Jehovah God rested his work of creation, ceased to prosecute it, because in his wisdom he foresaw that his designs could best be executed by another means. God saw best to permit his creature Adam to exercise his free will and fall under temptation into sin and its legitimate penalty, death–including a long period, 6,000 years of dying and battling, as a convict, with evil environment. God saw best to permit him thus as a convict to do a part of the subduing of the earth; that to bring it as a whole toward its foretold Paradisaic condition would be profitable to man under the circumstances; that it would be expedient that man realize the principles underlying divine righteousness and the exceeding sinfulness of sin, and be thus prepared for the grace to be brought to the world in due time.
However, one of the chief reasons for Jehovah's cessation of the creative work undoubtedly was that it might be accomplished by another–by his Only Begotten–in a manner that would not only glorify the Son, but glorify the Father also, by displaying the perfections of the Divine attributes as no other course could do. This was by the giving of his Son to be man's redeemer–an exhibition not only of Divine Justice, which could by no means violate the decree that "the wages of sin is death," but which simultaneously illustrated Divine Love–compassion for his fallen creatures to the extent of the death of his Son on man's behalf. Divine Wisdom and Power will also ultimately be exhibited in every feature of the arrangement when completed.
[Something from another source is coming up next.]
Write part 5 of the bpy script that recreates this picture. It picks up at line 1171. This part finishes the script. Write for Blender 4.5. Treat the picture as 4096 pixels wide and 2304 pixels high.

It may be suggested that for the Father to desist from the perfecting of the creative plan in order that the Son might do this work during the Millennium, by processes of restitution, would be no different from the previous creative operations, all of which were of the Father and by the Son– without whom was not anything made that was made. But we answer, No. The relationship of the Son to the work of restitution with which this Seventh Epoch-Day will close and bring terrestrial perfection, will be wholly different from any of his previous works. In all the previous creations the Son simply acted for Jehovah, using powers and energies not in any sense his own; but in this grand work to come he will be using a power and authority that are his own–which cost him 34 years of humiliation, culminating in his crucifixion. By that transaction, which the Father's wisdom and love planned for him, he "bought" the world, bought Father Adam and all his progeny, and his estate– the earth–with all his title to it as its monarch "in the likeness of God." The Father delighted to honor the "First Begotten," and therefore planned it thus, and rested, or ceased from creative processes, that the Son might thus honor him and be honored by him.
God rested, not in the sense of recuperating from weariness, but in the sense of ceasing to create. He beheld the ruin and fall of his noblest earthly creation through sin, yet put forth no power to stay the course of the death sentence and started no restitutional procedures. Indeed, by the law which he imposed, he precluded any opportunity for his exercise of mercy and clemency toward Adam and his race, except through a ransomer. The penalty being death, and that without limit–everlasting death, "everlasting destruction" –and it being impossible for God to lie, impossible for the Supreme Judge of the universe to reverse his own righteous decree, it was thus rendered impossible for the Creator to become directly the restorer of the race, or in any sense or degree to continue his creative work in the condemned man or in his estate, the earth.